We can build flow tables that looks like:
nft add rule x y flow table whatever-name { meta skuid "apache" counter }
Then, we can list its content using @whatever-name as handle. The
table is dynamically populated. This accounts for all incoming traffic
for apache. We can actually use any concatenation of packet selectors
there.
This flow table thing uses the generic set infrastructure, and more
specifically, the rhashtable implementation, so looking up for the
entry scales up.
> > * We can skip the socket egress hook (that you don't know where to place
> > yet) since you can use the existing local output hook in netfilter that
> > is available for IPv4 and IPv6.
>
> If asymmetry is not a no-go anymore, that sounds fine to me.

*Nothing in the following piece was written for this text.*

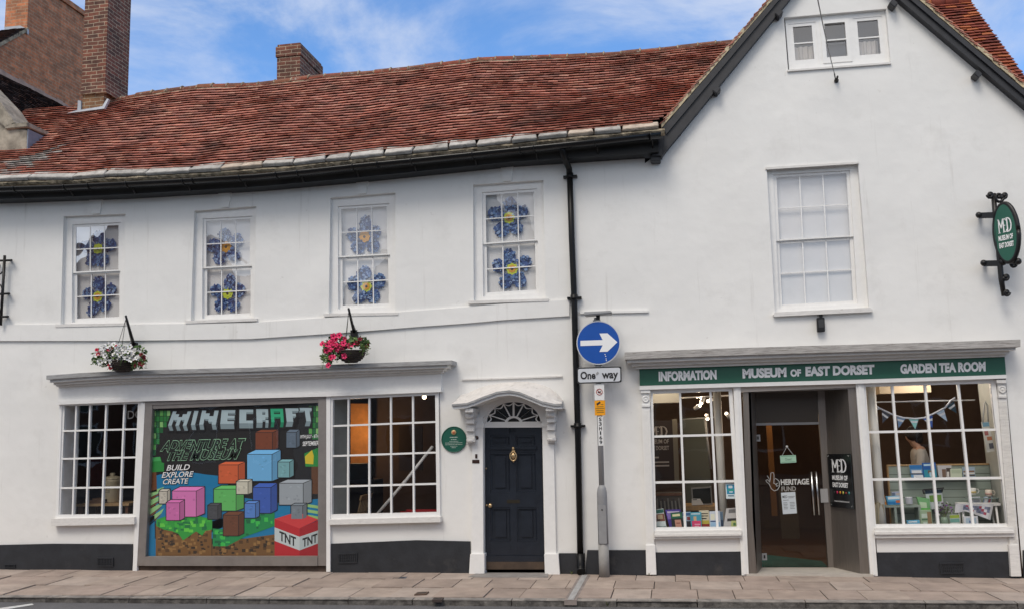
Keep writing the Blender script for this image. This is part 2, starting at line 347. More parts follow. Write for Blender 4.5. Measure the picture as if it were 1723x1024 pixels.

Unless strictly necessary, I would not add a new hook if we can make
it with the ip/ip6 local out hook.
> > * This new hook would fit into the existing netfilter set of hooks,
> > the sysadmin is already familiarized with the administrative
> > infrastructure to define filtering policies in our stack, so adding this
> > new hook to what we have looks natural to me.
>
> At least for inspecting the rules, this is certainly a benefit. On the
> other hand, it's always been a pain to handle competing entities in the
> system that both alter netfilter configurations, as ownership of rules
> is suddenly not clear anymore.
>
> Another concern I have with cgroup matching in netfilter (at least as
> enforced by cgroup v2) is that every such rule has to carry a
> char[PATH_MAX] struct member, and the matching is done via that path
> string. I guess we need to come up with some solution in that area
> that's less expensive here, but that could be solved separately.
Good.
> So - I don't know. The whole 'eBPF in cgroups' idea was born because
> through the discussions over the past months we had on all this, it
> became clear to me that netfilter is not the right place for filtering
> on local tasks. I agree the solution I am proposing in my patch set has
> its downsides, mostly when it comes to transparency to users, but I
> considered that acceptable. After all, we have eBPF users all over the
> place in the kernel already, and seccomp, for instance, isn't any better
> in that regard.
But seccomp, like socket filters, are requested by the process itself,
so we are not attaching a global policy, instead this a per-process
policy. Since the process has attached this filter itself via
setsockopt() he is aware of what has done. As I said, this is
different when applied globally.
> That said, if there is a better solution for the problem, I can as well
> ditch my patches. It's ultimately your call anyway I guess :) Do you
> have any plans on working on this new netfilter hook or do you want me
> to have look?
I would look into this, yes. Thanks.